The government of Myanmar has approved the country’s first national minimum wage after several months of long, hard, bitter negotiations between employers and labor groups.

The wage has been set at 3,600 kyat (2.81 USD) “for a standard eight-hour work day” and will take effect from Tuesday 1st September 2015, the state-run media Global New Light of Myanmar newspaper reported on Saturday.

Under the newly-established level, Myanmar’s minimum monthly pay would be around $67 a month, based on a six-day work week, giving it a distinct competitive advantage over thriving garment makers in the region such as Vietnam and Cambodia where the monthly minimum wage ranges from $90 to $128, according to the International Labor Organization.

It will apply to workers “across all sectors and industries” with the exception of small businesses employing fewer than 15 people.

One of the main driving forces behind this change is Myanmar’s growing garment sector. With exports of over US$1.5 billion worth of clothes and materials in 2014 (a 66% increase in two years), the garments sector is one of the country’s fastest growing.

The huge amount of workers in this sector have been fighting for better pay and conditions since a quasi-civilian government took office in 2011. Myanmar’s government has targeted the garments sector for rapid growth, and this new change will surely help spur this by providing more clarity on the law.

Additionally, there are corporations which helped bring this law about.

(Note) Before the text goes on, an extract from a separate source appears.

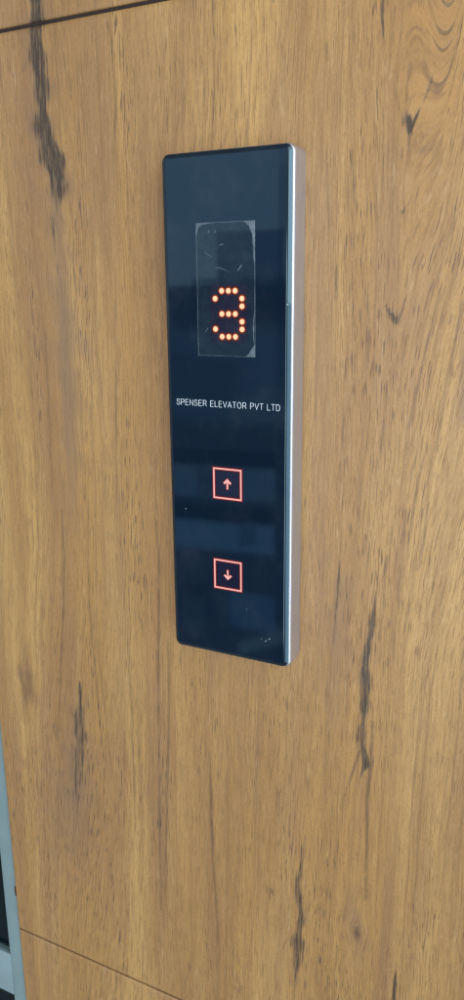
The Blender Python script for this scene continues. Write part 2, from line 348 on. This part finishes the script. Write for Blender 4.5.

Companies which have pushed for a minimum wage include giant Swedish retailer Hennes & Mauritz, which works with 13 factories in Myanmar, and U.S. retailer Gap Inc, which buys from two.

According to these Western manufacturers, poor pay was counterproductive and thus they pressured the country to adopt a fair minimum wage.


Race for the Lowest Wages in Asia

Once a thriving industry, Myanmar’s garment sector was hit hard by sanctions imposed by the United States, stripped of trade benefits and abandoned by brands that feared the risk associated with the former junta.

In a bid to change this, Myanmar lawmakers passed a minimum wage law in 2013. But negotiations between employers, trade unions, and the government were delayed by the garment workers’ strikes. Garment factory owners, many from China and South Korea, threatened to close if the minimum wage was set too high.

Even this relatively low minimum wage was strongly opposed by some employers. They claim that low worker productivity in Myanmar meant they could not afford to pay more.

In Myanmar, low pay is one of the main reasons why many locals leave their home country to seek better livelihoods. Those who receive education find themselves working in better conditions for more pay in other countries.

But those who did not receive an education go on to be immigrant workers in neighboring countries. Conditions are often poor for migrants, and they sometimes work illegally.

Thailand is one neighboring country which is known for having a large number of Burmese nationals. With a minimum wage of 300 baht, three times the newly implemented Myanmar minimum wage, Thailand is home to an estimated two million Burmese.

With this minimum wage policy, Myanmar hopes to compete effectively with neighboring countries and keep more of its local workforce.